Why is My Download Speed 10x Faster than my Upload?
November 21, 2012 1:08 PM   Subscribe

Download Speed is 5.4 MPS, Upload 0.54 - Is this normal?

Is this ratio the norm or do I need to start bugging my ISP?
posted by watercarrier to Computers & Internet (13 answers total)
 
Well, what is your advertised speed?
posted by inturnaround at 1:09 PM on November 21, 2012


Sounds about right. I'm on Virgin Media cable internet in the UK and get around 2Mbps down and 0.2Mbps up.
posted by EndsOfInvention at 1:10 PM on November 21, 2012 [1 favorite]


Response by poster: You mean what they said they'd give me? 5 mps.
posted by watercarrier at 1:11 PM on November 21, 2012


In terms of the difference, yes, that's pretty typical. Are you getting what you're paying for, as inturnaround said, check your agreement with your ISP.

For reference, my download at the moment is 38 mps upload is 4.19 (charter communications, Michigan)
posted by HuronBob at 1:11 PM on November 21, 2012


Best answer: Yes, this sounds like a normal ratio. Upload is always slower than download.
posted by WCF at 1:12 PM on November 21, 2012


Response by poster: OK - was just wondering. Thanks guys. That was fast, lol.
posted by watercarrier at 1:13 PM on November 21, 2012


Best answer: That's not terribly uncommon. I'm pulling 22 MB/s down but only pushing about 3.4 MB/s up. I'm with Comcast.

There are plans that have balanced up/down speeds, but they're (1) expensive, and (2) primarily commercial. Many residential ISPs will have a balanced plan available, but it's not what they tend to advertise.
posted by valkyryn at 1:13 PM on November 21, 2012 [1 favorite]


Just another confirmation that I've got a (rough) 10:1 ratio as well.
posted by griphus at 1:14 PM on November 21, 2012 [1 favorite]


valkyryn: Wow, you are getting 22MB/s downloads? I had no idea Comcast had such a thing.

Yup, adding to the 10:1 idea, same here.
posted by Cosine at 2:20 PM on November 21, 2012 [1 favorite]


The 'A' in 'ADSL' stands for 'asymmetric'.
posted by benito.strauss at 2:42 PM on November 21, 2012 [2 favorites]


If you go to your ISP's website, you'll probably find in small print somewhere what the advertised upload speed is for your price plan. But what you are getting sounds about right. Remember that residential usage patterns are such that a 10:1 ratio is about balanced. The standard web usage case is clicking a link, which results in you sending maybe 100 bytes in upload, and then you download many kilobytes of content from the page, while only sending many hundreds of bytes in acks back to the webserver. So if you had a 1:1 connection, you'd be effectively wasting a ton of upload capacity.
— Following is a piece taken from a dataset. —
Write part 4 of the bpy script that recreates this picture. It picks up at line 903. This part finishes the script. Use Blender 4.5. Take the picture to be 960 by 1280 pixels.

I get 25 down, 4.3 up with Comcast. Just the normal $45 a month plan that I've had for like 12 years now. Its basically to the point where my connection is way faster than a) my computer can render webpages and b) websites can send data.
posted by gjc at 4:59 PM on November 21, 2012 [1 favorite]


The capacity is there, but they severely throttle the upstream bandwidth, because they know all that most people care about is downstream. Flooding traffic upstream makes downstream requests slow way down, so they keep upload speed tightly constrained to make web pages load zippily.

I'm on Comcast and get 30Mbps both up and down, if you test via speedtest.net or almost any other bandwidth tester, but that's for short bursts. On longer downloads/uploads I get limited to 16/3, which is what I pay for. I dunno why the upstream is so silly fast. Some combination of my business class account (same $60/mo+tax price as regular cable internet) and maybe an error on their part...prior to switching over to business class, I saw more like 20/5 on speedtest.net.
posted by pjaust at 5:42 AM on November 26, 2012


Oh, and also worth pointing out that comcast doesn't necessarily give you what they advertise on longer transfers. Their residential plans almost all lie unless you read the fine print. They'll call it 20/4, but that's for transfers under 20mb. It slows down to about 75% (or less) that speed after that. So if you're moving multi-gigabyte files around, you're gonna feel gypped.